Asymptotic variance and geometric convergence of MCMC: variational representations

Chris Sherlock

An MCMC algorithm is geometrically ergodic if it converges to the intended posterior geometrically in the number of iterations. A number of useful properties follow from geometric ergodicity, including that the practical efficiency measure of “effective sample size” is meaningful for any sensible function of interest. The standard method for proving geometric ergodicity for a particular algorithm involves a “drift condition” and a “small set”, and can be time consuming, both in the proof itself and in understanding why the drift condition and small set are helpful.

A variational representation can provide a direct insight into a quantity of interest and a potentially powerful tool. As a simple (and relevant) example, each eigenvalue, lambda, of a symmetric matrix, M, has a corresponding eigenvector, x, such that x’ M = lambda x’. To find the largest eigenvalue one may feel it necessary to find all of the solutions to the above equation and then find the largest. Alternatively, the largest eigenvalue is also \sup x’ M x, where the supremum is over all x with \norm{x}=1.

I would like to:

  1. Introduce the Dirichlet form, which can be thought of as a generalisation of expected squared jumping distance, and show that the spectral gap has a variational representation over Dirichlet forms.
  2. Introduce the asymptotic variance of a Markov chain, which is the theoretical equivalent of the practical measure of 1/effective sample size, and provide a variational representation of this. Amongst other results this leads to a trivial proof of the Peskun ordering.
  3. Introduce the conductance of a Markov kernel; if this is strictly positive then all sensible asymptotic variances are finite.

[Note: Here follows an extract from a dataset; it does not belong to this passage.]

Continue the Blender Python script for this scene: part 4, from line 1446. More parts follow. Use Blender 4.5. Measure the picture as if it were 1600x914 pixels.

I have found these variational representations particularly useful when comparing two kernels. It is especially helpful to represent the reversible MCMC kernel as a self-adjoint operator on the Hilbert space of functions that are square integrable with respect to \pi. However, I understand that, like me a few years ago, most of the audience may be unfamiliar with this, so I will take care to introduce the key ideas by analogy with finite matrices.